* **Task instructions**: Search the material below for the string "pixels" and list each line that holds it.

Scenes as source code:
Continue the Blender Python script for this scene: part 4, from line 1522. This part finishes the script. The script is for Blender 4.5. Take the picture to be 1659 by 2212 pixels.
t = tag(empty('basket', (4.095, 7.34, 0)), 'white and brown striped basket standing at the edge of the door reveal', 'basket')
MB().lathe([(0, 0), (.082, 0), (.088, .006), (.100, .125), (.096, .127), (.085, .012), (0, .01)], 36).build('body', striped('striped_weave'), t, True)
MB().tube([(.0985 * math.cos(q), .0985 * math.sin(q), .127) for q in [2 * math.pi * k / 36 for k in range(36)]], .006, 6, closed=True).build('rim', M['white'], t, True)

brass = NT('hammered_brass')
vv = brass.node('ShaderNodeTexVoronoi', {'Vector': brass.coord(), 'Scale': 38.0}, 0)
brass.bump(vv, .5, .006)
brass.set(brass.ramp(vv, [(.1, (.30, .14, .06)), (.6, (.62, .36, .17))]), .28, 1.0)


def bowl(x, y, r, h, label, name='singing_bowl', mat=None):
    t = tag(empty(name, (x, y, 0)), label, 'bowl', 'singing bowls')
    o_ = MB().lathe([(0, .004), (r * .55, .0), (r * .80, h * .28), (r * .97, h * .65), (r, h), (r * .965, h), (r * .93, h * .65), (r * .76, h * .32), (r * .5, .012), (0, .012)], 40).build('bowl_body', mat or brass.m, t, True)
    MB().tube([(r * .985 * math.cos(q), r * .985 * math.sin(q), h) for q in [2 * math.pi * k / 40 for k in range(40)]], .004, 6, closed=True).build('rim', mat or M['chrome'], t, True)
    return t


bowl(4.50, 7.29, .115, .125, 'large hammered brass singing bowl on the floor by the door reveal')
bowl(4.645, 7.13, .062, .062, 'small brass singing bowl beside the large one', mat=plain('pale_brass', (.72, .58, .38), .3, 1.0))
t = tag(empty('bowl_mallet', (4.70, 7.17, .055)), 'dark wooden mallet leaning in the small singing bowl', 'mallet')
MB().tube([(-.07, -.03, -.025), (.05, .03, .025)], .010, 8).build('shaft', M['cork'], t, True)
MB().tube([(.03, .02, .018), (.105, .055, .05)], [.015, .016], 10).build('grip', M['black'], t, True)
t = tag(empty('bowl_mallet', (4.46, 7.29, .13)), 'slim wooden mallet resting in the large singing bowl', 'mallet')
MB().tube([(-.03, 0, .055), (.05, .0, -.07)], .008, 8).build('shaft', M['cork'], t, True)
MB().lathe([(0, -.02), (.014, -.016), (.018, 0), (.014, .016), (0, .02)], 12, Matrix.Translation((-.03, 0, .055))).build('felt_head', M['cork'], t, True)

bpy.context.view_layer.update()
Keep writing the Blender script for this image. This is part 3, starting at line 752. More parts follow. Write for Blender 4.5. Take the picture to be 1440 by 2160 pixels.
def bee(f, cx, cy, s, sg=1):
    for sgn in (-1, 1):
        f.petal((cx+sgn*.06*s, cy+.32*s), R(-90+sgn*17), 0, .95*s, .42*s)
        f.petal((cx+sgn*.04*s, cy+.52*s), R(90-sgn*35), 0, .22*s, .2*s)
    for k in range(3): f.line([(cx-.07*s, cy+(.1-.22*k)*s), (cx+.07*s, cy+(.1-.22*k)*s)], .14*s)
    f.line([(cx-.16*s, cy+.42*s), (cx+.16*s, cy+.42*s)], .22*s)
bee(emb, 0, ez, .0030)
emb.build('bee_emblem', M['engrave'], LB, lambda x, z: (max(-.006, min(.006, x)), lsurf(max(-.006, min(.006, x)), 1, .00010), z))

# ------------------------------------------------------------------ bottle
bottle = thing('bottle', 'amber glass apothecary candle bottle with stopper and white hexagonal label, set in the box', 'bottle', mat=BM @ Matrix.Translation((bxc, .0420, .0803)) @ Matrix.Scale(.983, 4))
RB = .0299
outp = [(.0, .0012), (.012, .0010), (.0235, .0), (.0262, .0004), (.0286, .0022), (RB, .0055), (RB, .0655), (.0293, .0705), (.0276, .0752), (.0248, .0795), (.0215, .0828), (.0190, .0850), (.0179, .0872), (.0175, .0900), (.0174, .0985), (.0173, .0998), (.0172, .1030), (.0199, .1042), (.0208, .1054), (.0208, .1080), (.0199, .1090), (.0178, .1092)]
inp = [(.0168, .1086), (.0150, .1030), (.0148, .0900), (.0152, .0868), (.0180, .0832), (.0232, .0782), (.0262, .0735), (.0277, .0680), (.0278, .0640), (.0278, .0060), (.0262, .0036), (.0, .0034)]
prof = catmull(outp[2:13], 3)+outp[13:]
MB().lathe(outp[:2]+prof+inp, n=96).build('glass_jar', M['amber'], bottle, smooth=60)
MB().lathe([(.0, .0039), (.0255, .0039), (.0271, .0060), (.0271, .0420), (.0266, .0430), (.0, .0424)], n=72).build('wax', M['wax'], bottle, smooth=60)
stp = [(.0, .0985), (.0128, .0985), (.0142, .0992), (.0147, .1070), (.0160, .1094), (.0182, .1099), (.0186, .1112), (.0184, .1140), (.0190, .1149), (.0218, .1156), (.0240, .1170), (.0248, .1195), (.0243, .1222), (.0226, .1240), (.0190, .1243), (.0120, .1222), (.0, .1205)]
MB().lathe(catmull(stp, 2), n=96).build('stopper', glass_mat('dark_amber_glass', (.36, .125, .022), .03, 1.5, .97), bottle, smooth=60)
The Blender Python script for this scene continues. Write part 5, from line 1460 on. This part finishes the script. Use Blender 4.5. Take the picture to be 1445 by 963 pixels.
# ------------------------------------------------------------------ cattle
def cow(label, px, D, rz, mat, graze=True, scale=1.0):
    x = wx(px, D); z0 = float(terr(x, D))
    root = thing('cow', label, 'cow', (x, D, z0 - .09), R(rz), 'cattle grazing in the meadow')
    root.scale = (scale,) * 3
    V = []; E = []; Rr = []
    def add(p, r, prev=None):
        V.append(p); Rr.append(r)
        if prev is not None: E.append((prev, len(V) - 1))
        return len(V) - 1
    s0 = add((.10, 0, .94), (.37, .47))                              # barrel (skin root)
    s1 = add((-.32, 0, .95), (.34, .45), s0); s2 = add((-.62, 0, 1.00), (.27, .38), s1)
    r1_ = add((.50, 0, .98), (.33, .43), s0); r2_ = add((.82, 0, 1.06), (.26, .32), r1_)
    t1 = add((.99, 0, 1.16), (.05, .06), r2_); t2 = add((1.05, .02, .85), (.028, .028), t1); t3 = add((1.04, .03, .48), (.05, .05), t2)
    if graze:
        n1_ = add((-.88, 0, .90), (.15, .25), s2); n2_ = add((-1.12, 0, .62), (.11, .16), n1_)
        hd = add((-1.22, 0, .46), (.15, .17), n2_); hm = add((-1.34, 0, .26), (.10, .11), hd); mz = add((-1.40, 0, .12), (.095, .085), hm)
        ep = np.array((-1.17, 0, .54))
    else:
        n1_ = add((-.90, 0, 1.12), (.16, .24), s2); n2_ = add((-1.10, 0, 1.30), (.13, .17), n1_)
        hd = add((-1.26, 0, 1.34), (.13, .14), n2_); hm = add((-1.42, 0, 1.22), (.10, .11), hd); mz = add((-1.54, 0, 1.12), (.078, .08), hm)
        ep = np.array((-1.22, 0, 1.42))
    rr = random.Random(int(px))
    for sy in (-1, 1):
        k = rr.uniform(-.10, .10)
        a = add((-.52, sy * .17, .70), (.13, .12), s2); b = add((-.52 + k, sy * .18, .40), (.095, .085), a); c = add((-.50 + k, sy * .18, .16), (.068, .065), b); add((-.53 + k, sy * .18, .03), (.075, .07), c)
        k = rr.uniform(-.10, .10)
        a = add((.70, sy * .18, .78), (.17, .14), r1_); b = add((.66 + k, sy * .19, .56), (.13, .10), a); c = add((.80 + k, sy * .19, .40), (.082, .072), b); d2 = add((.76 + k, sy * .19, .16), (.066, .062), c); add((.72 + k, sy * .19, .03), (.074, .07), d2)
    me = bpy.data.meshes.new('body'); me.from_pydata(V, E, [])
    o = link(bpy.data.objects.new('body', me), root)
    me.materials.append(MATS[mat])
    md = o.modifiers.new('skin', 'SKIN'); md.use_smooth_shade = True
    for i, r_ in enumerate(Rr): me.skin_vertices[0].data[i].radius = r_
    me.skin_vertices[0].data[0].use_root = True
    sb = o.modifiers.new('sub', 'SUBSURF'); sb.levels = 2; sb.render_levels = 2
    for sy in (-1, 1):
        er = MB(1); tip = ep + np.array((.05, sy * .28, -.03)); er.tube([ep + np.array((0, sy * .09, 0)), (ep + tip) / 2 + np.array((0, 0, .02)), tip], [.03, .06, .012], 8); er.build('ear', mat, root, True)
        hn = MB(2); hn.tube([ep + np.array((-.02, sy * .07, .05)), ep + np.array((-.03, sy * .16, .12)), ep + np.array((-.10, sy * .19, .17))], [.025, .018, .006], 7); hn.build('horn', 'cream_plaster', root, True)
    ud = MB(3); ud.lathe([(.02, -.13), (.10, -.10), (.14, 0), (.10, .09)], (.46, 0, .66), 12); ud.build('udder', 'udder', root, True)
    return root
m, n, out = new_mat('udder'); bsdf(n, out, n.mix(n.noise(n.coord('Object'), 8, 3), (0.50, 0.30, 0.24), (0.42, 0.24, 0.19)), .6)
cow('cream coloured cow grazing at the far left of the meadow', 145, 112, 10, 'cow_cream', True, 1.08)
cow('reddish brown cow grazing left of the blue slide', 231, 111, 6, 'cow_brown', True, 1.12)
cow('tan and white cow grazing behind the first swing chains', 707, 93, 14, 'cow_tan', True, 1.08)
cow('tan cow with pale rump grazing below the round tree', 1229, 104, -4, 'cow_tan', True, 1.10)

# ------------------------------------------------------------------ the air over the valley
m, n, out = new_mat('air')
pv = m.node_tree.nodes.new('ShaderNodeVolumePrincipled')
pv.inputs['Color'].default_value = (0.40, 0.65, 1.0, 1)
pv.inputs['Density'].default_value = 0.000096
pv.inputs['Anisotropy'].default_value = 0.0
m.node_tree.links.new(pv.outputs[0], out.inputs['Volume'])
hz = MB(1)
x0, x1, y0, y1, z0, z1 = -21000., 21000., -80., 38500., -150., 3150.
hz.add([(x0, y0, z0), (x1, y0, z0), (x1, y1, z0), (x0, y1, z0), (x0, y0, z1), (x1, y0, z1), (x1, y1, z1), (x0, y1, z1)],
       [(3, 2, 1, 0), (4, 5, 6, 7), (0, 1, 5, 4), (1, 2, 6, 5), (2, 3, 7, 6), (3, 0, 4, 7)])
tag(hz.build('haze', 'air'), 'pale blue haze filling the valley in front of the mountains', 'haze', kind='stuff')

* **Answer**:
Continue the Blender Python script for this scene: part 4, from line 1522. This part finishes the script. The script is for Blender 4.5. Take the picture to be 1659 by 2212 pixels.
Keep writing the Blender script for this image. This is part 3, starting at line 752. More parts follow. Write for Blender 4.5. Take the picture to be 1440 by 2160 pixels.
The Blender Python script for this scene continues. Write part 5, from line 1460 on. This part finishes the script. Use Blender 4.5. Take the picture to be 1445 by 963 pixels.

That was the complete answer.